You will only receive a fraction of the value that you create in the world.

Most employees, contractors, and freelancers adopt a give and take mindset. You do X and receive Y. If you do X and do not directly receive Y, your parents or mentors encourage you to be less giving because people will take advantage of you. While this mindset may hold true for legal contracts, in my opinion, this mentality is the recipe for failure in entrepreneurship.

Often times, it takes months, if not years, for hard work to snowball into even small amounts of traction or financial results. You are not always directly compensated for your efforts, be it talking with potential customers, writing promotion articles, or building new functionality into your product.

In his recent PandoMonthly interview, Brian Chesky talked about some of the pivots that Airbnb went through before beginning to take off and generate cash. Although his initial efforts may have seemed like failed attempts at building a company or work that he was not compensated for in the marketplace, they were directly related to his success farther down the road.

Few people will tell you that when you actually do see success, you will rarely receive 100% of the rewards of your hard work.

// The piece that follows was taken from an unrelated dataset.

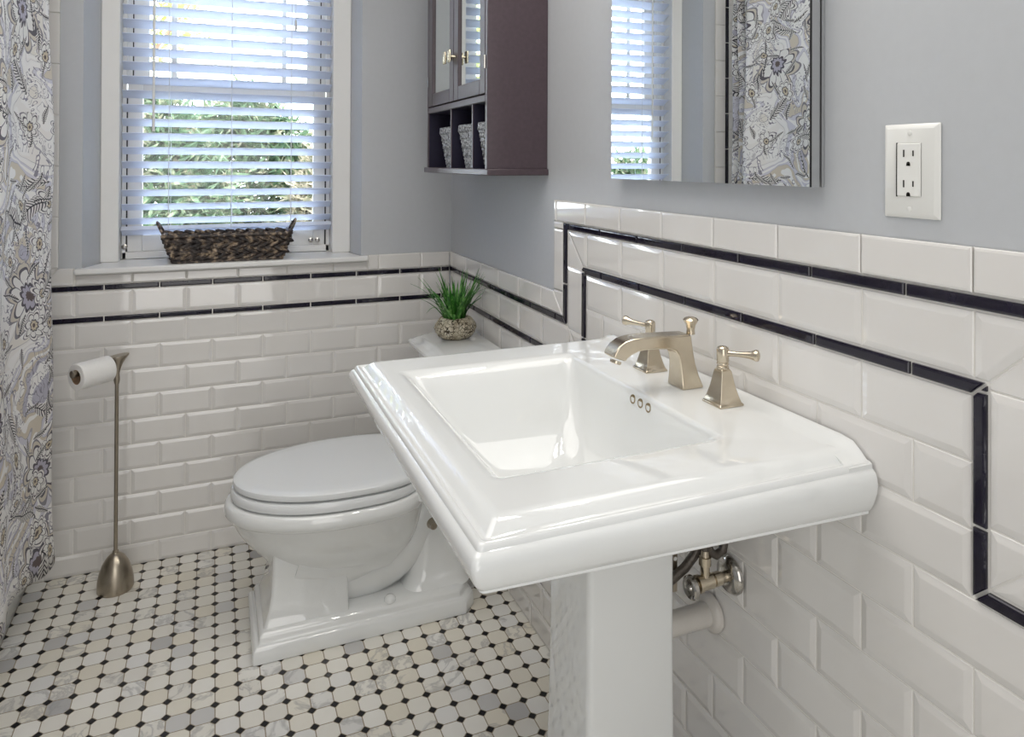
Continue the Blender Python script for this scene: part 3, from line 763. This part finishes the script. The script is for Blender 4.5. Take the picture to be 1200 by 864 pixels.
# column and stepped plinth
def pl(x0, x1, hw, z, ch=.035): return [(x0, YC - hw, z), (x1 - ch, YC - hw, z), (x1, YC - hw + ch, z), (x1, YC + hw - ch, z), (x1 - ch, YC + hw, z), (x0, YC + hw, z)]
HWP = .137
f2 = B()
f2.loft([pl(-.712, -.118, HWP, 0), pl(-.713, -.117, HWP + .001, .012), pl(-.712, -.118, HWP, .034), pl(-.706, -.122, HWP - .005, .040), pl(-.697, -.13, HWP - .013, .044), pl(-.696, -.131, HWP - .014, .060), pl(-.690, -.135, HWP - .020, .066), pl(-.683, -.14, HWP - .027, .070)])
f2.build('plinth', M['china'], tl, bevel=(.004, 3))
f3 = B()
f3.loft([rrect(-.686 + o, YC - .110 + o * .8, -.470, YC + .110 - o * .8, .008, z, 3) for o, z in ((0, .066), (.006, .082), (.014, .105), (.020, .14), (.023, .19), (.024, .24), (.022, .27))])
# trapway ridges
def bez(p, n=14):
    out = []
    for i in range(n + 1):
        t = i / n; out.append(tuple(sum(c * q[k] for c, q in zip(((1 - t) ** 3, 3 * t * (1 - t) ** 2, 3 * t * t * (1 - t), t ** 3), p)) for k in range(3)))
    return out
f3.tube(bez([(-.60, YC, .205), (-.47, YC, .165), (-.385, YC, .17), (-.318, YC, .335)]), [.098] * 15, 32)
f3.tube(bez([(-.50, YC, .13), (-.36, YC, .10), (-.28, YC, .16), (-.215, YC, .33)]), [.080] * 15, 28)
f3.loft([rrect(-.285 - o, YC - .075 - o, -.125 + o * .2, YC + .075 + o, .045, z, 6) for o, z in ((.03, .066), (.018, .078), (.008, .10), (.002, .14), (0, .25), (.006, .33), (.03, .378))])
f3.loft([rrect(-.30, YC - .16, -.02, YC + .16, .03, z, 4) for z in (.345, .382)])
f3.build('trapway', M['china'], tl, smooth=40)
f.build('bowl', M['china'], tl, smooth=40)
f = B(); f.lathe([(.016, 0), (.0155, .006), (.011, .012), (.004, .0145), (0, .015)], (-.36, YC - .105, .069), n=20); f.build('bolt_cap', M['china'], tl, smooth=50)
f = B()
f.loft([egg(a, -.262, w, z) for a, w, z in ((-.73, .155, .3712), (-.759, .1845, .3714), (-.7625, .188, .3745), (-.764, .189, .383), (-.763, .188, .392), (-.760, .1855, .3965), (-.755, .181, .3975), (-.73, .155, .398))]); f.build('seat', M['seat'], tl, smooth=40)
f = B()
f.loft([egg(a, -.255, w, z) for a, w, z in ((-.73, .155, .4014), (-.754, .182, .4016), (-.7575, .1858, .4045), (-.7585, .187, .410), (-.757, .186, .418), (-.751, .181, .4225), (-.738, .170, .4245), (-.70, .145, .4255), (-.62, .09, .426))])
lid = f.build('lid', M['seat'], tl, smooth=40)
for s_ in (-1, 1):
    f = B(); f.lathe([(.012, -.02), (.012, .02)], (-.245, YC + s_ * .07, .402), (0, 1, 0), 14)
    f.build('hinge', M['seat'], lid, smooth=40)
f = B()
def oct(x0, x1, hw, z, c): return [(x0 + c, YC - hw, z), (x1, YC - hw, z), (x1, YC + hw, z), (x0 + c, YC + hw, z), (x0, YC + hw - c, z), (x0, YC - hw + c, z)]
f.loft([oct(-.195, -.02, .185, .383, .03), oct(-.20, -.02, .195, .42, .03), oct(-.205, -.02, .20, .60, .03), oct(-.208, -.02, .203, .662, .03)])
f.build('tank', M['china'], tl, bevel=(.006, 3))
f = B()
f.loft([oct(-.214, -.016, .206, .662, .032), oct(-.216, -.016, .209, .668, .032), oct(-.232, -.014, .224, .680, .034), oct(-.236, -.014, .228, .690, .034), oct(-.234, -.014, .226, .697, .034), oct(-.222, -.018, .214, .7005, .032), oct(-.219, -.018, .211, .7045, .032), oct(-.205, -.022, .198, .708, .03), oct(-.203, -.022, .196, .7095, .03)])
f.build('tank_lid', M['china'], tl, bevel=(.002, 2))
f = B(); f.lathe([(.012, 0), (.012, .008), (.006, .010), (.006, .018)], (-.205, YC + .15, .62), (-1, 0, 0), 14); f.box(-.226, YC + .08, .613, -.220, YC + .155, .627); f.build('flush_lever', M['nickel'], tl, bevel=(.001, 2))
f = B(); f.lathe([(.020, 0), (.020, .004), (.012, .012), (.010, .03)], (-.236, YC - .070, .243), (0, -1, 0), 18); f.build('trap_cap', M['steel'], tl, smooth=40)

# ------------------------------------------------------------------ potted grass on the tank lid
PX, PY, PZ = -.105, -.372, .7097
pp = thing('potted_grass', (PX, PY, PZ), 'artificial grass plant in a crackled stone pot on the toilet tank', 'plant')
f = B(); rings = []
N = 40
for hz, rad in ((0, .040), (.004, .046), (.014, .054), (.028, .0575), (.042, .055), (.054, .049), (.062, .043), (.064, .036), (.056, .033), (.050, .032)):
    r = []
    for k in range(N):
        a = 2 * pi * k / N
        q = 1 + .05 * sin(3 * a + 1) + .03 * sin(7 * a + hz * 60) + .025 * sin(11 * a - hz * 90)
        sx = 1.12; sy = .96
        r.append((PX + rad * q * cos(a) * sx, PY + rad * q * sin(a) * sy, PZ + hz))
    rings.append(r)
f.loft(rings); f.build('stone_pot', M['pot'], pp, smooth=60)
f = B(); f.lathe([(.037, 0), (.03, .003), (0, .004)], (PX, PY, PZ + .048), n=20); f.build('soil', M['soil'], pp, smooth=40)
f = B(); rnd = random.Random(5)
for i in range(92):
    a = rnd.uniform(0, 2 * pi); r0 = .027 * sqrt(rnd.random()); lean = rnd.uniform(.1, 1.6) * (.5 + r0 / .03 * .6); L = rnd.uniform(.10, .18)
    base = Vector((PX + r0 * cos(a), PY + r0 * sin(a), PZ + .049)); a2 = a + rnd.uniform(-.7, .7); hd = Vector((cos(a2), sin(a2), 0)); sd = Vector((-sin(a2), cos(a2), 0))
    w0 = rnd.uniform(.0030, .0056); droop = rnd.uniform(.0, .9) * lean; n = 7; rows = []
    p = Vector(base); ang = .04 + lean * .46
    for k in range(n + 1):
        t = k / n; w = w0 * (1 - t ** 2.2) * (0.65 + .35 * min(1, t * 4)) + .0002
        up = Vector((0, 0, 1)) * sin(ang) - hd * cos(ang) if False else Vector((-hd.x * cos(ang), -hd.y * cos(ang), sin(ang)))
        rows.append((p - sd * w, p + up * -.0008, p + sd * w))
        p = p + (hd * sin(ang) + Vector((0, 0, 1)) * cos(ang)) * (L / n); ang += droop * 1.5 / n * (0.5 + t)
        if p.x > -.012: p.x = -.012
        if p.y > -.02: p.y = -.02
    vs = [q for row in rows for q in row]; fs = []
    for k in range(n):
        for j in range(2): fs.append((k * 3 + j, k * 3 + j + 1, k * 3 + j + 4, k * 3 + j + 3))
    f.add(vs, fs)
f.build('grass_blades', M['grass_blade'], pp, smooth=180)

# ------------------------------------------------------------------ toilet paper stand + roll
TX, TY = -1.069, -.124
ts = thing('toilet_paper_stand', (TX, TY, 0), 'brushed metal toilet paper stand with domed base by the tiled wall', 'stand')
f = B(); f.lathe([(.047, 0), (.0485, .003), (.0490, .010), (.0478, .028), (.0435, .052), (.036, .074), (.026, .091), (.016, .101), (.009, .105), (.008, .108)], (TX, TY, 0), n=36); f.build('base', M['steel'], ts, smooth=40)
f = B(); f.lathe([(.0082, .107), (.0082, .112), (.0054, .1135), (.0052, .60), (.0075, .606), (.0085, .614), (.0080, .622)], (TX, TY, 0), n=18); f.build('pole', M['steel'], ts, smooth=40)
dirv = Vector((-.74, -.67, 0)).normalized(); rv = Vector((.9, .436, 0)).normalized()
f = B(); rings = []
for z, o, rx, ry in ((.618, 0, .0078, .0078), (.632, 0, .0072, .0072), (.646, .001, .0095, .0085), (.660, .002, .0140, .0115), (.672, .003, .0205, .0160), (.682, .004, .0285, .020), (.685, .004, .028, .0195)):
    c = Vector((TX, TY, 0)) + Vector((1, .2, 0)).normalized() * o; tiltz = 0
    rings.append([c + Vector((1, .2, 0)).normalized() * rx * cos(2 * pi * k / 20) + Vector((-.2, 1, 0)).normalized() * ry * sin(2 * pi * k / 20) + Vector((0, 0, z + rx * .12 * cos(2 * pi * k / 20))) for k in range(20)])
f.loft(rings); f.build('flared_top', M['steel'], ts, smooth=50)
C0 = Vector((TX, TY, .664)); 
f = B(); f.lathe([(.0085, .004), (.0085, .128), (.0098, .129), (.0110, .132), (.0104, .136), (.006, .1375), (0, .138)], C0, dirv, 20); f.build('roll_arm', M['steel'], ts, smooth=40)
tp = thing('toilet_paper_roll', tuple(C0 + dirv * .07 + Vector((0, 0, -.011))), 'white toilet paper roll on the metal stand', 'toilet paper')
cr = C0 + Vector((0, 0, -.0105))
f = B(); f.lathe([(.0205, .027), (.036, .027), (.0375, .0285), (.0375, .1225), (.036, .124), (.0205, .124), (.0205, .027)], cr, dirv, 40, 0, False, False); f.build('paper', M['paper'], tp, smooth=40)
f = B(); f.lathe([(.0190, .0275), (.0204, .0275), (.0204, .1235), (.0190, .1235), (.0190, .0275)], cr, dirv, 28, 0, False, False); f.build('cardboard_core', M['card'], tp, smooth=40)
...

Kickstarter, the popular crowdfunding website that helps creative types fundraise online, is a good example of this. Since their launch, they have helped people raise over $800 million. However, since they take 5% of funds raised, they only have received $40 million in revenues from these crowdfunding projects. After taxes and expenses, the founders likely see a fraction of that amount each year as dividends.

You will only receive a fraction of the value that you create in the world.

If you grow a company to annual sales of $100 million, you personally might only be earning $1 million from dividends after taxes, retained earnings, and money paid out to other shareholders. Assuming an average annual customer value of $500, you would be making 200,000 lives better with your product each year. However, you would only directly receive the annual monetary worth of 2,000 customers (not including the value of your stake in the asset which can be sold later).

Don’t worry about being directly paid for your work. Just work harder than your competitors to add as much value as possible to your customers’ lives.

If you do this and bundle it in the form of products, services, and customer service, you will soar past your competition and give your customers a reason to talk about your awesome company.

When networking, the same rule applies.

Adopt a 100:1 give/receive ratio.

This means that for every 100 people you help in some way, 1 of  those people will lead to new clients, good opportunities, money, or helpful introductions.

In internet marketing, it’s natural to expect a 1% conversion rate for actions like banner clicks or twitter recommendations. Many times, it’s even less than 1%.

For example, in order to make $1-2 from an article you write online using programs like google adsense or chikita with a 1% conversion rate and an average of 1 page view per unique visitor, the article must be helpful to at least 100 people. They must have clicked on it or read it.

If you genuinely help 100 new people that you meet in some way, be it making an introduction, providing feedback, or sharing relevant articles, only expect 1% to lead to worthwhile clients, connections, or opportunities.

This might not seem like a lot, but let’s say you have a service based business that generates an average of $5,000 per customer. Maybe you are a web developer or a marketing consultant

If you interact with a minimum of 200 new people a year (easy to do when people find your content via google, you interact with them on social media, or go to meetup.com events), you would end up interacting with 1000 new people after five years. Holding to the 1% idea, this would be 10 people that directly lead to tangible new business or $50,000 over those five years.

It might not seem like a lot, but when you engage in content marketing or create helpful free online resources, over time, the number of new people you meet each year online will grow exponentially. In addition, by organizing in-person events or speaking at meetup.com events, you can increase the likelihood of meeting new people.

You will only receive a fraction of the value that you create in the world, so try to create a lot of value for other people!

By adopting this mindset, not only will you become the kind of giving person that others want to work with, but as you begin making money and start seeing happy clients or customers, this intangible philosophy becomes a part of your brand and why you are different from your competition.